**TASK GOAL**
Repeat every line, exactly, from the very first through the one where "from mathutils import Vector, Matrix" appears. Add nothing else.

**MATERIAL**
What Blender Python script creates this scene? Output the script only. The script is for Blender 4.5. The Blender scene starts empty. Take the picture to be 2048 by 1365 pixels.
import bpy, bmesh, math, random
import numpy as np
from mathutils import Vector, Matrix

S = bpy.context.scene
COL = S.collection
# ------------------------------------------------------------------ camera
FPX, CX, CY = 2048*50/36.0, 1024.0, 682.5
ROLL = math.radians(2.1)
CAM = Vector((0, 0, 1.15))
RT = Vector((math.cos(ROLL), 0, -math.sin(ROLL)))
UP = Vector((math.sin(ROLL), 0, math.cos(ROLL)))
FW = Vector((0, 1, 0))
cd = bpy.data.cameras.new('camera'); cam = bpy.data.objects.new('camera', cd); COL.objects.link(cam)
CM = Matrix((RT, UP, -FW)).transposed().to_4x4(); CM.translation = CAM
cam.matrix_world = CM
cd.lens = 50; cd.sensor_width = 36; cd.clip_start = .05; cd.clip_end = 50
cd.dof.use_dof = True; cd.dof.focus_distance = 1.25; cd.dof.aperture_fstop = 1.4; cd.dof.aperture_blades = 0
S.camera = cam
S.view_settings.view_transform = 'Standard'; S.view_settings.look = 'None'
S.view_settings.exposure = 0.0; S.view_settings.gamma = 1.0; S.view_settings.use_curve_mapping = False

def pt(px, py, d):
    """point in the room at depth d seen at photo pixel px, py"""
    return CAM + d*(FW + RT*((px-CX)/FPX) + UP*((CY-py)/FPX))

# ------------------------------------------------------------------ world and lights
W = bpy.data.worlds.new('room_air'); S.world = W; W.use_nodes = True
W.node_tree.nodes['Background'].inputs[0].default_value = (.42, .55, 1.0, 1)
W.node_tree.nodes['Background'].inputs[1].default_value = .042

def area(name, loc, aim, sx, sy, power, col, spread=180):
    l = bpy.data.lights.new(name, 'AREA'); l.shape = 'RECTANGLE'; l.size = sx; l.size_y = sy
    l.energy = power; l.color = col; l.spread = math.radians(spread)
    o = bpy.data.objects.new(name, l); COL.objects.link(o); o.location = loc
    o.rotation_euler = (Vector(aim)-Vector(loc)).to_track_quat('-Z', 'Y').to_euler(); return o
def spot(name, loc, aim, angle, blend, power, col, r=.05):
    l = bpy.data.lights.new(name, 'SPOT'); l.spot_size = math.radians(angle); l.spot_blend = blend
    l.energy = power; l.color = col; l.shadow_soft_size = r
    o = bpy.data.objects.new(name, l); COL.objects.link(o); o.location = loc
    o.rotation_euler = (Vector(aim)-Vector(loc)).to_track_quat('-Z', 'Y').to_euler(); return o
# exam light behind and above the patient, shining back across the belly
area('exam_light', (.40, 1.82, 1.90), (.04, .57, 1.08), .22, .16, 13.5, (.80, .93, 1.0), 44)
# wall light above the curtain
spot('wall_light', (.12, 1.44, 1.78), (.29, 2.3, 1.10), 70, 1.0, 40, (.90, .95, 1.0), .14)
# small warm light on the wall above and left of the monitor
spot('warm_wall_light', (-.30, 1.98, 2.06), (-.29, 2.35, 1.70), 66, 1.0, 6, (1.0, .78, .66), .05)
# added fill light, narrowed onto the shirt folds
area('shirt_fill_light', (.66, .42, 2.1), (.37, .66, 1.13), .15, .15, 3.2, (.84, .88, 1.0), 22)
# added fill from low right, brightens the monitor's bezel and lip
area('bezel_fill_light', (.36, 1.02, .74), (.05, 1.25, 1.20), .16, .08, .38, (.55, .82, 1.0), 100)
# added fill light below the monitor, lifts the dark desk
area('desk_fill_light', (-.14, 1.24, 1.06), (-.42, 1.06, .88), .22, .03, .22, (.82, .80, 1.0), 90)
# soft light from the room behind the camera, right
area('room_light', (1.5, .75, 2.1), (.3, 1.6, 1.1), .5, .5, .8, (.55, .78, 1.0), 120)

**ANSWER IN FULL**
What Blender Python script creates this scene? Output the script only. The script is for Blender 4.5. The Blender scene starts empty. Take the picture to be 2048 by 1365 pixels.
import bpy, bmesh, math, random
import numpy as np
from mathutils import Vector, Matrix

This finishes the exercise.